• Exercise task: Take every line from the material that has the word "high" in it.

(Items from a dataset)
====================

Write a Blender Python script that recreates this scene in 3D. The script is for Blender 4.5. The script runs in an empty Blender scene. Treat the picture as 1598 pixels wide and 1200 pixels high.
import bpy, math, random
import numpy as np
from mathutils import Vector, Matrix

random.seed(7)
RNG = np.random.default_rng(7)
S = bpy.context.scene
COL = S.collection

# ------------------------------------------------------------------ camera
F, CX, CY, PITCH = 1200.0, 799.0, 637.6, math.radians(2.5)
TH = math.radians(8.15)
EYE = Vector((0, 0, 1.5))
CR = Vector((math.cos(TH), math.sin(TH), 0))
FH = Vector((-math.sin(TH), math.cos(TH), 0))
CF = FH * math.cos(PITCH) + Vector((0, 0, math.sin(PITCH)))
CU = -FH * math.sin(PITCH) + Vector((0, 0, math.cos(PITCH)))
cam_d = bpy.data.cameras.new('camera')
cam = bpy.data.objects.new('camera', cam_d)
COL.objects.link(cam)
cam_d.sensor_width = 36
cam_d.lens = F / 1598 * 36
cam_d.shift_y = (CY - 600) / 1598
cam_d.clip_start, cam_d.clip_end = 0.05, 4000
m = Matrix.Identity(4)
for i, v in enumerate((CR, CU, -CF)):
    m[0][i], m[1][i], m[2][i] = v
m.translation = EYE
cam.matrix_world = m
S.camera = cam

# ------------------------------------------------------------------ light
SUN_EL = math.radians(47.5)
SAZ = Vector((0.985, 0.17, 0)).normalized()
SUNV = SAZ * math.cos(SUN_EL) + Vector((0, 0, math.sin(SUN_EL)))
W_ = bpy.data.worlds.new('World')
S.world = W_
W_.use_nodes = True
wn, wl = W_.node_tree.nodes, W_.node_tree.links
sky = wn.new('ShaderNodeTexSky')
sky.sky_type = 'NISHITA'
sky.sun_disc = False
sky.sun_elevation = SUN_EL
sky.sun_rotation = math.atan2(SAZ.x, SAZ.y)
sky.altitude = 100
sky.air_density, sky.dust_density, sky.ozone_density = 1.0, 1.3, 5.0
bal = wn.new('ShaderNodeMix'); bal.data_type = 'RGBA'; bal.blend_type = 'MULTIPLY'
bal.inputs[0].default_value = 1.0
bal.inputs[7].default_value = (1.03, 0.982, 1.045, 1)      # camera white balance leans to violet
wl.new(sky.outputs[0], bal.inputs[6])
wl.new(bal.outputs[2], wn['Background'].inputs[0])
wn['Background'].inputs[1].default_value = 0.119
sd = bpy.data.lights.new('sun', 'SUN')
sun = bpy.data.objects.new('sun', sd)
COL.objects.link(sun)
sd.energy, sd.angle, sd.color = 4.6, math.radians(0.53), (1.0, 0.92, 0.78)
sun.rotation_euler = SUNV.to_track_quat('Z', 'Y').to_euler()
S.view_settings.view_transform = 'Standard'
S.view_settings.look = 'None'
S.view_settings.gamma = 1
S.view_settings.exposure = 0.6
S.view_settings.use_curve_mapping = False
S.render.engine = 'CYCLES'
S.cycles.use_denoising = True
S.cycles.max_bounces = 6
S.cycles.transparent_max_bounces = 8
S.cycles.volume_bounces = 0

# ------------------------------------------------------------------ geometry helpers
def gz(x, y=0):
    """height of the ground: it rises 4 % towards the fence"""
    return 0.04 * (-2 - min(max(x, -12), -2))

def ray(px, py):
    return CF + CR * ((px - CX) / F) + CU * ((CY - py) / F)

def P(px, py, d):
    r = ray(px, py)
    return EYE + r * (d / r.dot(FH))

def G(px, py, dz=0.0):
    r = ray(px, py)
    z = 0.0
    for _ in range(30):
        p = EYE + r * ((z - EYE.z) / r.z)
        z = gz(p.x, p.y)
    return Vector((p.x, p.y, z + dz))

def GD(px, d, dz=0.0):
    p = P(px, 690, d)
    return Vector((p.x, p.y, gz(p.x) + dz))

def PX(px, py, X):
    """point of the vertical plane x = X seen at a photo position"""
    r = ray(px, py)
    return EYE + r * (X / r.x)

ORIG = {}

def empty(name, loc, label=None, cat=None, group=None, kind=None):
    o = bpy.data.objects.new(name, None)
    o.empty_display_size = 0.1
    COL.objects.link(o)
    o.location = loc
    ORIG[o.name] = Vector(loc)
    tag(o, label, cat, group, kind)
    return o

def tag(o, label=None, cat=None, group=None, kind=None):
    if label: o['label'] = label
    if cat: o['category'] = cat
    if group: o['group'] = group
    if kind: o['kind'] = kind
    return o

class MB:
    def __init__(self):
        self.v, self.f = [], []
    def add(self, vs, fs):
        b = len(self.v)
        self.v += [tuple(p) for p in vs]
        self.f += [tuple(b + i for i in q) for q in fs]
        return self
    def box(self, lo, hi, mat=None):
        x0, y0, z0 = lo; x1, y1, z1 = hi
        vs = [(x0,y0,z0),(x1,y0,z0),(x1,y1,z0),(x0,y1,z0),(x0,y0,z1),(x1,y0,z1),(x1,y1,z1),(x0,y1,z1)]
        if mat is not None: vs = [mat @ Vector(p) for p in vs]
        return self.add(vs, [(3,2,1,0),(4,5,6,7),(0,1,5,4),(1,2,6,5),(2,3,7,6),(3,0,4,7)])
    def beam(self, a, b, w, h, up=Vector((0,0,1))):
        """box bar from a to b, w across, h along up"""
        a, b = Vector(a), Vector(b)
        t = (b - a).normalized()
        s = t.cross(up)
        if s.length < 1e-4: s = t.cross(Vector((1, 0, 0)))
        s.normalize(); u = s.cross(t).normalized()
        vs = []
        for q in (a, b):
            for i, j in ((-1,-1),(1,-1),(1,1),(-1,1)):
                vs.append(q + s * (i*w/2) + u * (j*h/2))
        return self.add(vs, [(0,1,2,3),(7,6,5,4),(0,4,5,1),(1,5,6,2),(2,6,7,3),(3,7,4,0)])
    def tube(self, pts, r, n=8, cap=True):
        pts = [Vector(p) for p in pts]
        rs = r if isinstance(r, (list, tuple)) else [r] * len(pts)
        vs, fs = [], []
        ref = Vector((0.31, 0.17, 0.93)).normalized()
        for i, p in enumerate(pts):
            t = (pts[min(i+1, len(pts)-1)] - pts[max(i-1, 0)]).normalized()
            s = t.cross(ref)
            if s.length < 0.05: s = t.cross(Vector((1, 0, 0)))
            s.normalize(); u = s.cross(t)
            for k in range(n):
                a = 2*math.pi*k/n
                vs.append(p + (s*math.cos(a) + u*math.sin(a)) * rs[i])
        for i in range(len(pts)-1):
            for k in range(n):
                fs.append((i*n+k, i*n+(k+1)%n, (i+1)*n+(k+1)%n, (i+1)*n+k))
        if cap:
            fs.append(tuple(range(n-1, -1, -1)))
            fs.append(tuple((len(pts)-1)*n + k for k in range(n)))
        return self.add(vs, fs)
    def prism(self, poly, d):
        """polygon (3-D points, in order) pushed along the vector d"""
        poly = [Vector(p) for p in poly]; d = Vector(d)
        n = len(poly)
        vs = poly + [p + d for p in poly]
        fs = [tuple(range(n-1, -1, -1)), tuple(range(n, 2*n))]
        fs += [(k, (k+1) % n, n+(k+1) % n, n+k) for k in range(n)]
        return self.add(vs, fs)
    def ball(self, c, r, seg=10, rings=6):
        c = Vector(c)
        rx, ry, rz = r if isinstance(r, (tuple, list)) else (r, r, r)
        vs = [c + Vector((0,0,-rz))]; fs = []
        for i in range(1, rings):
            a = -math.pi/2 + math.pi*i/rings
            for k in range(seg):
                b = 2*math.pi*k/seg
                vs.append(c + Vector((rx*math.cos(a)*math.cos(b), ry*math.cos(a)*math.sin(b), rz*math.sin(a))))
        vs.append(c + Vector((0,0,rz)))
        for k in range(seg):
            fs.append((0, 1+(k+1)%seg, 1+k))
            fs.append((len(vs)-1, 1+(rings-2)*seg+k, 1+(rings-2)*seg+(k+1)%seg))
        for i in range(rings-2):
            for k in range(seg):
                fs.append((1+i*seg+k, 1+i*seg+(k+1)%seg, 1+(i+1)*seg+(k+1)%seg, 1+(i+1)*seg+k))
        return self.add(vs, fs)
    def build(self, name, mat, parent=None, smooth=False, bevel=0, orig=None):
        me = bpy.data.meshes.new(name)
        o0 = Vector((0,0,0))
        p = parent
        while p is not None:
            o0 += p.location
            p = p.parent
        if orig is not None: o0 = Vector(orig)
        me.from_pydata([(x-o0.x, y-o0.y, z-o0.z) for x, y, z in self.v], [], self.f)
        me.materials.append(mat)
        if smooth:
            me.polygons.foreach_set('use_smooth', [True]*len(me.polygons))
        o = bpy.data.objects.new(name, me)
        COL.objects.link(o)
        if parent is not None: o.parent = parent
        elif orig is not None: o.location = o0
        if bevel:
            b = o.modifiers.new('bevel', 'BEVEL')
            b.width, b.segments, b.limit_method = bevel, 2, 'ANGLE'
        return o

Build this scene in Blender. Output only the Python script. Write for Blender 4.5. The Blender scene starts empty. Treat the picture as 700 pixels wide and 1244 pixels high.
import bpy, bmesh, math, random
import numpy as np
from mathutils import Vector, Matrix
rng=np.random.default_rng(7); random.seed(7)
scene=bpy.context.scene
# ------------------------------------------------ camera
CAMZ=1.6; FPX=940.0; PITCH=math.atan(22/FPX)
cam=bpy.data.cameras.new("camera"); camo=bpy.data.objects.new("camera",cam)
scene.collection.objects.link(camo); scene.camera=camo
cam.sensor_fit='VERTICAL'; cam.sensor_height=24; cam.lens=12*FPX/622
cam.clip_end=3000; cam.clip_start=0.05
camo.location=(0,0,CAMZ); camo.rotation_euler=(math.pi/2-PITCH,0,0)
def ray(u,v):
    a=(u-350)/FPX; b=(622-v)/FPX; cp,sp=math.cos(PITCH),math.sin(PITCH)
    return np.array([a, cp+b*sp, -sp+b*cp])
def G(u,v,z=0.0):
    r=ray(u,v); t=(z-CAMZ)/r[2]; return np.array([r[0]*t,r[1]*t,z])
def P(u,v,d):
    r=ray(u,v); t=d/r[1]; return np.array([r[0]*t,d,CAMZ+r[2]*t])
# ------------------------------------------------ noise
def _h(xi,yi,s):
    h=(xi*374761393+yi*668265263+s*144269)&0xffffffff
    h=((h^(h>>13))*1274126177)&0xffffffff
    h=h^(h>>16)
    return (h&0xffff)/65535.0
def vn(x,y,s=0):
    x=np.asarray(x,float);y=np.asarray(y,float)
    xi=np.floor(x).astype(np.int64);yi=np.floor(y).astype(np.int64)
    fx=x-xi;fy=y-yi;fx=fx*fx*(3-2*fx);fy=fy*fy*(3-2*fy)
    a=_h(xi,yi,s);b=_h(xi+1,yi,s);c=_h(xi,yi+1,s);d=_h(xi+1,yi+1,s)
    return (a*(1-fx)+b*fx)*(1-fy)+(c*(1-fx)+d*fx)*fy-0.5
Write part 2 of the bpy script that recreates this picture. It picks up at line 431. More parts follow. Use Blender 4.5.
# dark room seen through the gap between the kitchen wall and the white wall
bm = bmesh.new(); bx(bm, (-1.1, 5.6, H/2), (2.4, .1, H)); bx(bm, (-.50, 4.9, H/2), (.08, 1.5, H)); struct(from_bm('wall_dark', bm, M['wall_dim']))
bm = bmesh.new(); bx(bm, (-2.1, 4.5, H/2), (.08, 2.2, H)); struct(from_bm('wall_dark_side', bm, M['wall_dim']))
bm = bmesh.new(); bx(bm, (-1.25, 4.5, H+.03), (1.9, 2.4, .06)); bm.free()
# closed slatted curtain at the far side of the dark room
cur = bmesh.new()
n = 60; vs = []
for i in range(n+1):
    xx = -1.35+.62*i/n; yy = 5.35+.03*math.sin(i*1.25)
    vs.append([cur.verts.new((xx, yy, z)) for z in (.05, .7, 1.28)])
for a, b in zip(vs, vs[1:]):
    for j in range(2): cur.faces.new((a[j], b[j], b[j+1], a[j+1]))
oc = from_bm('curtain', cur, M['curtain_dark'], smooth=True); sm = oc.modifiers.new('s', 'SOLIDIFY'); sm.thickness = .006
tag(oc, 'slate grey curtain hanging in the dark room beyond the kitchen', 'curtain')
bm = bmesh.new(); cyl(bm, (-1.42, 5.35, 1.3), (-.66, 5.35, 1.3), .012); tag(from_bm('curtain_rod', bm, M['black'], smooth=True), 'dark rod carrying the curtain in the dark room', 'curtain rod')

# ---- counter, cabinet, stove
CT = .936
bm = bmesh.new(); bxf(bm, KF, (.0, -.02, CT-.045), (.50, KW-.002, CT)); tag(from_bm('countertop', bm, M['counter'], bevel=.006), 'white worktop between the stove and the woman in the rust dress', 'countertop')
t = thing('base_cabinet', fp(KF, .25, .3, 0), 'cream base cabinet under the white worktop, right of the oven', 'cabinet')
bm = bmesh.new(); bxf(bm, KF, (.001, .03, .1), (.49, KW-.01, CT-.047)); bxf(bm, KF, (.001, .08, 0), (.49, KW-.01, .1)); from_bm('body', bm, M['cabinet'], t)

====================

• Solution to this problem:
Write a Blender Python script that recreates this scene in 3D. The script is for Blender 4.5. The script runs in an empty Blender scene. Treat the picture as 1598 pixels wide and 1200 pixels high.
Build this scene in Blender. Output only the Python script. Write for Blender 4.5. The Blender scene starts empty. Treat the picture as 700 pixels wide and 1244 pixels high.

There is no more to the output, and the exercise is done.